Early reports are highly enthusiastic. Ann Mactier, member of the State Board of Education, visited a training session in Omaha and said she was ‘’amazed” to see how happy the teachers were about the methods they were learning, and that the presentation was ‘’terrific.’’

Mrs. Mactier, a former member of the Omaha Public Schools board, said that teachers from OPS grade schools Lothrop, Miller Park, Belvedere, Kellom, and Mount View were receiving the training.

Although it isn’t exactly like the Spalding Phonics method that Mrs. Mactier and other reading leaders, including former Omahan Linda Weinmaster of Lawrence, Kan., have espoused before the State Board of Education, it’s very close, Mrs. Mactier said. The complete Orton code made up a page in the materials, she said, which is an excellent indication of quality.

There aren’t many features of the No Child Left Behind act that most Republicans like, since it represents federal involvement in local education. That’s a constitutional no-no.
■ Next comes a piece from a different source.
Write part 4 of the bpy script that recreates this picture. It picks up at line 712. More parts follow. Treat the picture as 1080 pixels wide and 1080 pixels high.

Most in the GOP would like to do away with the U.S. Department of Education entirely.

But at least No Child Left Behind is finally focusing our tax dollars on methods that actually work instead of the ineffective whole-language methods most schools have been using for years.

Maybe the best thing about No Child Left Behind is that, once our teachers know how to teach our kids how to read, we can leave federal education intervention and interference behind, once and for all.